Liquidi sono i versi di questa raccolta anche su un piano formale, perché tendono a riprodurre il movimento fluido dell’acqua, vuoi per la musicalità interna ottenuta mediante l’uso insistito di ripetizioni, rime e riprese foniche, vuoi attraverso lo stesso giro sintattico del verso. Ne risulta una parola musicale, e ciò non deve stupire in un’autrice allo stesso tempo ideatrice del progetto Mousiké Techne, che appunto prevede la contaminazione profonda di parola e suono.
Quanto, poi, c’è di religioso in questi versi è di una religiosità creaturale, epurata da elementi normativi e riportata alla sua dimensione originaria. Il dialogo con il sacro avviene nei modi del dubbio, dell’interrogazione problematica, della parola carica di inquietudine, comunque lontana da pretese assolutizzanti. Si dovrà allora, più propriamente, parlare di ‘nostalgia del sacro’ (un po’ come avviene in certe poesie di Giovanna Sicari, peraltro citata in esergo alla raccolta). Un sacro che richiede di essere ogni volta pazientemente ritrovato e ricomposto nella misura interiore e in quella dei versi. E in effetti si potrebbe parlare di questi testi anche come di testi liturgici, contrassegnati da una matrice rituale. E si vuole intendere una ritualità laica, in cui il sacro si mescola con il profano, e il linguaggio ‘elementare’, ridotto all’essenziale, al limite della preghiera, corrisponde all’intento primario di risillabare il mondo, come se fosse necessario azzerare il vocabolario poetico prima di recuperare le origini della parola autentica. Ecco, allora, che i versi collocati in esergo alla sezione Tra le mani, ancora di Anise Koltz, mi pare compendino bene le intenzioni sottese all’intera raccolta: «Invece di preghiere/ recito le lettere dell’alfabeto».

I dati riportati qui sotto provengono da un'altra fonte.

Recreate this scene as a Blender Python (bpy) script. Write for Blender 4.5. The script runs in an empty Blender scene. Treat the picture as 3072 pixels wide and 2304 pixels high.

In conclusione, è dentro una poesia che intende sottrarre il naturale al dominio dell’artificiale, nel segno di un’ecologia della parola, che va riconosciuto l’impegno, la matrice etica di chi scrive. E mi sembra che in tale impulso – al di là di certi limiti, in parte inevitabili in un’opera prima –  si possa precisamente far consistere il significato più intimo del libro preso in esame. Insomma, una buona base da cui un’autrice, da sempre attenta al valore pedagogico della letteratura, può partire per approfondire la sua ricerca stilistica che è tutt’uno con quella interiore.